Two things threaten to jump-start Adam and bounce him free of his routine existence, with which he has grown extremely disenchanted. One of those is a woman named Nuala, who moves into his building. She's a sort of hippy, who lives life as she wants to live it, you see, and Adam is struck by this. They develop a loose physical relationship, and she drops in and out of the novel at largely random intervals. The other thing is Adam's increasing awareness of his own double life. Because on one hand, yes, he's Adam Buckley, liver of the life I've described above, but on the other hand he's Monck, citizen and soldier of an underground world which makes its home in an around London's tube stations. In London (or "Topside", as this other society refers to our world), Adam exists as a sort of unwitting double agent, his ultimate goal being to find and kill Blore. Blore is It, or the Pusher, whose violent activities -- the scope of which have been escalating, to include train derailments -- threatens to exposer this underworld to Topside's prying eyes.

Adam passes into his life as Monck during what he takes to be attacks of narcolepsy. But this other life is real, a fact he eventually accepts, even though not everything he thinks he experiences during these attacks turns out that have actually happened, nor do they all involve his life as Monck. So, all that stuff about Monck and Odessa and their quest for the Face, that's all real. That time Adam is out with Meddie and sees the tree with all the dead babies in the branches...that probably didn't happen.

This novel is, occasionally, hallucinatory. But only occasionally. I'm not clear why Adam's narcolepsy, if that is what he's suffering from, sometimes reveals hidden truths, and sometimes exposes him to nightmare imagery that not only is all in his head, but is sometimes maybe in the head of whoever he's with at the moment. Or why both characters seem to forget about this imagery shortly after witnessing it.

This novel, as I said, is 227 pages long. It took me roughly two weeks to read. Part of that is my fault, I'll admit, but damn it, this book is slow. If I had to read one more passage like this...

I stepped off at St. Paul's and took the escalators up to the exit. Outside, I felt the same lurching sense of diminishment I felt whenever I exited the Tube. Down there was all about suffocation, enclosure; the compression of air, time and space. Then suddenly you found yourself thrown into the space of the big city, with the sky jetting off in every direction above you. I also felt slightly sick. I don't like it. I don't like it. The crush. The people breathing on you. The weight on the tunnels. One day it will all pile in. It will all collapse. I can see it.

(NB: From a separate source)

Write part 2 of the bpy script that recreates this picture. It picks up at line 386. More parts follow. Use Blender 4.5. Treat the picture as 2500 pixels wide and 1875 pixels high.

...I might have become narcoleptic myself. Now, that writing isn't bad, but the style is a mix of the ordinary and the high-toned, and that's a mix that makes my eyes glaze over. I'd almost prefer flat-out bad writing, because often, at least in the horror genre, bad writers have a habit of getting to the point. My eyes spent a lot of time skittering over passages like that, returnin to them, to try to read them correctly, only to skitter past again. These passages aren't difficult, but they don't matter, either. They offer no information that the reader doesn't already have, and they also don't offer any reading pleasure in and of themselves. On the evidence of London Revenant, Conrad Williams, I'm afraid to say, has absolutely no sense of pacing. The paragraph I quoted above is repeated in some form or another over and over again, throughout the book, and it drove me crazy.

Another thing Williams has trouble with is prioritizing his themes. I listed all those themes above, and reading them, and now having read a plot synopsis, you might think that the ones about identity, and history haunting the present, and hidden cities would dominate. The answer is yes to "identity" and a "sort of" to hidden cities, but "history" gets shafted in favor of "love", because Williams spends a lot of time on Adam's lingering passion for Laura. But I simply didn't care about that. I couldn't have cared less about that, to be honest. At the end of the book, why do I know more about Laura -- who does appear in the book, but her time "on-stage" comes out, I would guess, to fewer than ten pages -- than I do about the underground society? I didn't know anything about that place. I didn't know how it worked, and I didn't know who any of the people were (save, eventually, Blore). Oh, Williams gives names to a lot of those people, but he doesn't let us learn anything about them.

In place of learning about that society, much of the time Williams spends on the idea of hidden cities-within-cities revolves around a bizarre sublot in which Meddie, Iain and Yoyo, following the death of a mutual friend, decide to explore London to the point where they find locations above ground which cannot be located on any map. These locations include a coffee shop. Adam tags along for some of these excursions, and asks for details from Iain or Yoyo about many others. Where did this come from? Where did it end up? I don't know. Does it tie into the underground world? I don't know. Williams simply has fundamental weaknesses when it comes to telling a story.

I really wish this review weren't so negative. I wanted so badly to like this book, because Williams clearly has ambition, and wants to write genre fiction that breaks from the known formulas. And he has done that, and I give him credit for it. But I felt no thrill while reading London Revenant, and spent much of my time spent with it wading through waters that Williams had muddied himself, with no purpose that I could discern. The only thing I'm confident about, in regards the novel's contents, is this: when it comes to modern city life, Conrad Williams is actually kind of ambivelant.